Nocturnal Beats: Late Venue Trail
Various venues, 9pm-3am
The capital’s nightlife is celebrated in a late-hours trail taking in venues such as Index, Tengu, Hen’s Teeth and WigWam.
Cork
51 Removals
City Hall, Millennium Hall, 4.30pm and 6.30pm
Elisa Gallo Rosso has moved 51 times in her life, from Italy to Egypt via Mexico and the UK. Today the interdisciplinary artist lives in Ireland; tonight she will investigate the concepts of leave-taking and arrival, exploration and belonging in a theatre show in which “everyday objects come to life ... creating a playful and absurd world”.
Backwater Artists Group exhibition and tours
Wandesford Quay, 5-7.30pm
Backwater Artists Group opens its doors and invites the public to explore exhibitions such as Baile na mBocht, by Andrea Newman, and Transitus, an exhibition by Backwater Artists Network members Éadaoin Glynn, Oonagh Hurley and Mary Bowen Galvin. Artists will be on hand to talk about their work.
Songs from a Lost Paradise exhibition, talk and tour
Laneway Gallery, 5-9pm
The Centre for Creative Practices presents Songs from a Lost Paradise, a collaborative exhibition by the Pakistani-born artist Amna Walayat and the Irish artist Tina Whelan. Songs from a Lost Paradise is described as an “artistic journey that bridges diverse cultural narratives on womanhood”. The exhibition features traditional Indo-Persian miniature paintings and intricate installations in addition to “womb artwork” inspired by ancient symbology.
Cork Light Orchestra
City Gaol, 5.30-7pm
The amateur and semi-professional members of Cork Light Orchestra perform against the evocative backdrop of Cork City Gaol, in Sunday’s Well. They will play music inspired by the salon jazz and light orchestras of the 1920s and 1930s.

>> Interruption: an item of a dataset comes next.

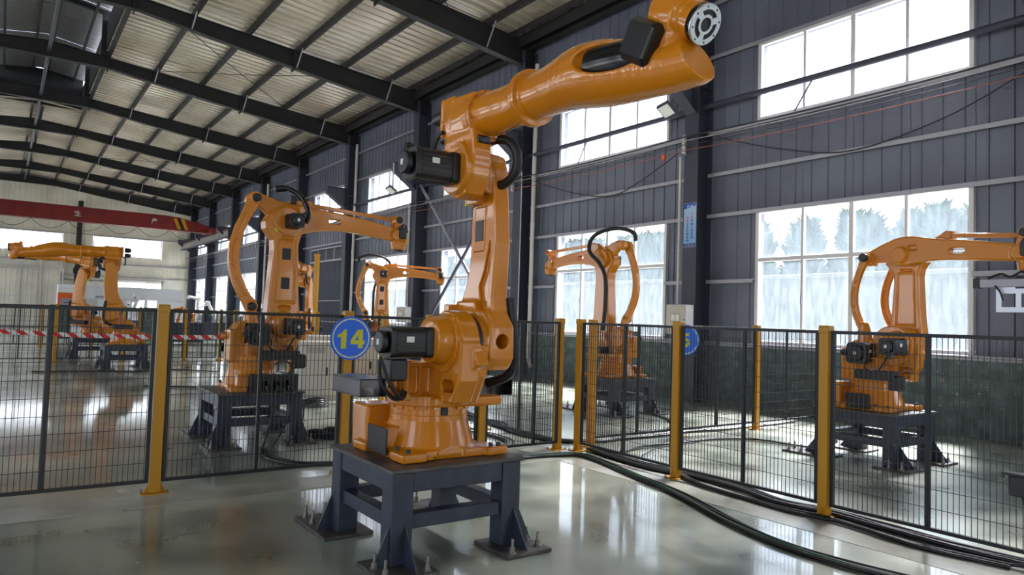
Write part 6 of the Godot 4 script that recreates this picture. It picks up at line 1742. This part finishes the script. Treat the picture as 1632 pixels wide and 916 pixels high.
func cast(so: Array[Solid], lo: Vector3, hi: Vector3, cell: float) -> MB:
	var mb := MB.new()
	var bl := 4
	var nx := int(ceil((hi.x - lo.x) / cell / bl)) * bl + 1
	var ny := int(ceil((hi.y - lo.y) / cell / bl)) * bl + 1
	var nz := int(ceil((hi.z - lo.z) / cell / bl)) * bl + 1
	var g := PackedFloat32Array()
	g.resize(nx * ny * nz)
	g.fill(1e3)
	var reach := cell * bl * 0.87 + cell * 2.0
	var live: Array[Vector3i] = []
	for bz in range(0, nz - 1, bl):
		for by in range(0, ny - 1, bl):
			for bx in range(0, nx - 1, bl):
				var c := lo + Vector3(bx + bl * 0.5, by + bl * 0.5, bz + bl * 0.5) * cell
				if absf(field(c, so)) > reach:
					continue
				live.append(Vector3i(bx, by, bz))
				for z in range(bz, bz + bl + 1):
					for y in range(by, by + bl + 1):
						for x in range(bx, bx + bl + 1):
							var i := x + nx * (y + ny * z)
							if g[i] > 999.0:
								g[i] = field(lo + Vector3(x, y, z) * cell, so)
	var id := {}
	var pos := PackedVector3Array()
	var off := [0, 1, nx, nx + 1, nx * ny, nx * ny + 1, nx * ny + nx, nx * ny + nx + 1]
	var edges := [[0, 1], [2, 3], [4, 5], [6, 7], [0, 2], [1, 3], [4, 6], [5, 7], [0, 4], [1, 5], [2, 6], [3, 7]]
	for b in live:
		for z in range(b.z, b.z + bl):
			for y in range(b.y, b.y + bl):
				for x in range(b.x, b.x + bl):
					var i := x + nx * (y + ny * z)
					var m := 0
					for c in 8:
						if g[i + off[c]] < 0.0: m |= 1 << c
					if m == 0 or m == 255:
						continue
					var su := Vector3.ZERO
					var cnt := 0
					for e in edges:
						var a: int = e[0]
						var c: int = e[1]
						if ((m >> a) & 1) != ((m >> c) & 1):
							var ga := g[i + off[a]]
							var t := ga / (ga - g[i + off[c]])
							su += Vector3(a & 1, (a >> 1) & 1, a >> 2).lerp(Vector3(c & 1, (c >> 1) & 1, c >> 2), t)
							cnt += 1
					id[i] = pos.size()
					pos.push_back(lo + (Vector3(x, y, z) + su / cnt) * cell)
	var nor := PackedVector3Array()
	nor.resize(pos.size())
	var st := [1, nx, nx * ny]
	var dirs := [Vector3.RIGHT, Vector3.UP, Vector3.BACK]
	for i in id:
		for a in 3:
			var u: int = st[(a + 1) % 3]
			var w: int = st[(a + 2) % 3]
			var g0 := g[i]
			var g1 := g[i + st[a]]
			if (g0 < 0.0) == (g1 < 0.0):
				continue
			if not (id.has(i - u) and id.has(i - w) and id.has(i - u - w)):
				continue
			var q := [id[i], id[i - u], id[i - u - w], id[i - w]]
			var f: Vector3 = (pos[q[2]] - pos[q[0]]).cross(pos[q[3]] - pos[q[1]])
			var want: Vector3 = dirs[a] * (1.0 if g0 < 0.0 else -1.0)
			if f.dot(want) < 0.0:
				f = -f
				q = [q[0], q[3], q[2], q[1]]
			for j in 4: nor[q[j]] += f
			# f now points outwards with q counter-clockwise; the front is clockwise
			mb.ix.append_array(PackedInt32Array([q[0], q[2], q[1], q[0], q[3], q[2]]))
	var e := cell * 0.35
	for j in nor.size():
		var p := pos[j]
		var fa := field(p + Vector3(e, -e, -e), so)
		var fb := field(p + Vector3(-e, -e, e), so)
		var fc := field(p + Vector3(-e, e, -e), so)
		var fd := field(p + Vector3(e, e, e), so)
		var gr := Vector3(fa - fb - fc + fd, -fa - fb + fc + fd, -fa + fb - fc + fd)
		if gr.length_squared() > 1e-12:
			gr = gr.normalized()
			p -= gr * clampf((fa + fb + fc + fd) * 0.25, -cell * 0.3, cell * 0.3)
			pos[j] = p
			nor[j] = gr if gr.dot(nor[j]) > 0.0 else nor[j].normalized()
		else:
			nor[j] = nor[j].normalized()
	mb.v = pos
	mb.n = nor
	return mb


# ---------------------------------------------------------------- naming and tagging
func numbered(called: String) -> String:
	var k: int = taken.get(called, -1) + 1
	taken[called] = k
	return called if k == 0 else "%s_%03d" % [called, k]

func tag(o: Node3D, label: String, category: String, group := "", kind := "") -> Node3D:
	if label: o.set_meta("label", label)
	if category: o.set_meta("category", category)
	if group: o.set_meta("group", group)
	if kind: o.set_meta("kind", kind)
	return o

func thing(called: String, label: String, category: String, at := Vector3.ZERO, turn := 0.0, group := "", kind := "") -> Node3D:
	var o := Node3D.new()
	o.name = numbered(called)
	add_child(o)
	o.position = at
	o.rotation.y = turn
	tag(o, label, category, group, kind)
	return o

# one named mesh under a parent; at top level it takes the next free number
func put(m: Variant, called: String, mat: Material, parent: Node3D = self, xf := Transform3D.IDENTITY) -> MeshInstance3D:
	var o := MeshInstance3D.new()
	o.mesh = m.mesh() if m is MB else m
	o.material_override = mat
	if parent == self:
		o.name = numbered(called)
	else:
		var pk := str(parent.get_instance_id()) + called
		var k: int = kids.get(pk, -1) + 1
		kids[pk] = k
		o.name = called if k == 0 else "%s_%03d" % [called, k]
	parent.add_child(o)
	o.transform = xf
	return o

func V2(a: Array) -> PackedVector2Array:
	var p := PackedVector2Array()
	for i in range(0, a.size(), 2):
		p.push_back(Vector2(a[i], a[i + 1]))
	return p

func V3(a: Array) -> PackedVector3Array:
	var p := PackedVector3Array()
	for i in range(0, a.size(), 3):
		p.push_back(Vector3(a[i], a[i + 1], a[i + 2]))
	return p

# a smooth curve through points (Catmull-Rom)
func spline(p: PackedVector3Array, per := 8) -> PackedVector3Array:
	var o := PackedVector3Array()
	var k := p.size()
	for i in k - 1:
		var a := p[maxi(i - 1, 0)]
		var d := p[mini(i + 2, k - 1)]
		for s in per:
			o.push_back(p[i].cubic_interpolate(p[i + 1], a, d, float(s) / per))
	o.push_back(p[k - 1])
	return o

# a closed smooth outline through points
func loop2(p: PackedVector2Array, per := 4) -> PackedVector2Array:
	var o := PackedVector2Array()
	var k := p.size()
	for i in k:
		for s in per:
			o.push_back(p[i].cubic_interpolate(p[(i + 1) % k], p[(i + k - 1) % k], p[(i + 2) % k], float(s) / per))
	return o

func circle(r: float, sides := 24, c := Vector2.ZERO) -> PackedVector2Array:
	var o := PackedVector2Array()
	for i in sides:
		o.push_back(c + Vector2.from_angle(TAU * i / sides) * r)
	return o

func rrect(w: float, h: float, r: float, seg := 4, c := Vector2.ZERO) -> PackedVector2Array:
	var o := PackedVector2Array()
	for q in 4:
		var cc := c + Vector2((w * 0.5 - r) * (1 if q in [0, 3] else -1), (h * 0.5 - r) * (1 if q < 2 else -1))
		for i in seg + 1:
			o.push_back(cc + Vector2.from_angle(PI * 0.5 * (q + float(i) / seg)) * r)
	return o

# frame that looks along z = d
func facing(at: Vector3, d: Vector3, up := Vector3.UP) -> Transform3D:
	var z := d.normalized()
	var x := up.cross(z).normalized()
	return Transform3D(Basis(x, z.cross(x), z), at)

func ax(at: Vector3, d: Vector3) -> Transform3D:   # frame whose y axis is d
	return Transform3D(along(Vector3.ZERO, d), at)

Immersive Experimental Sound Experience
Cork Opera House, 11pm-1am
A Culture Night commission from east Cork composer Kevin Terry, this exhibition features acoustic “sound worlds” created specially for individual rooms in the opera house. The promise is that the sounds will “interact with the architectural nuances, creating an experience where every pulse and murmur is something that has been hanging in the air since the building’s construction”.
Limerick
Teach – House
Dooradoyle Branch Library, Dooradoyle, 5pm – 6pm
The bilingual poet Emer OʼFlaherty explores memories of childhood and belonging over the course of a lifetime in her work Teach–House. The pieces, in both Irish and English, will be performed by the spoken-word artist Joanne Callinan.
Galway
In Search of Hy-Brasil
15 Market Street, 6-8.30pm
A presentation of the artwork In Search of Hy-Brasil – Ireland’s national pavilion at the Venice Architecture Biennale 2023. Created by architects Peter Carroll, Peter Cody, Elizabeth Hatz, Mary Laheen and Joseph Mackey, the pavilion “derives from an intense engagement with the islands of Ireland and is a direct provocation to all of us to reimagine the vast combined territory of land and ocean we call our home”.
Drogheda
Poems, Bells and Synths
Augustinian Church, Shop Street, 7.30-9.30pm
Drogheda’s Augustinian Church has a unique “bell tree” of 40 chimes used for rituals and Masses. For Culture Night, the public is invited to enjoy a new work, Sounds from a Cloister, that marks 800 years of the Dominican Order in Drogheda. The organisers promise to integrate into the composition “the sounds of the other church bells of Drogheda” and to “surround the audience with retro synthesiser sounds, percussion and bells”.
Naas
Alert: Creative technology demonstration
Merits, Devoy Quarter, 5-7pm
Some of the most “innovative creative technology companies” in Co Kildare will participate in an exhibition that includes virtual reality, augmented reality, AI, short film and VFX. Attendees are invited to “learn how armies are built in Hollywood, see the future of shopping in the metaverse” and speak to award-winning animators.
Killarney
Cultúr and Cumadóirí
Black Sheep, New Street, 6-10.30pm
A workshop on “finding creative inspiration in nature” will be hosted by Kerry Walker of the Nature Hub, who hosts health and wellness practices to alleviate stress, including “forest bathing”. There will also be a performance by the songwriter and poet Amano Miura.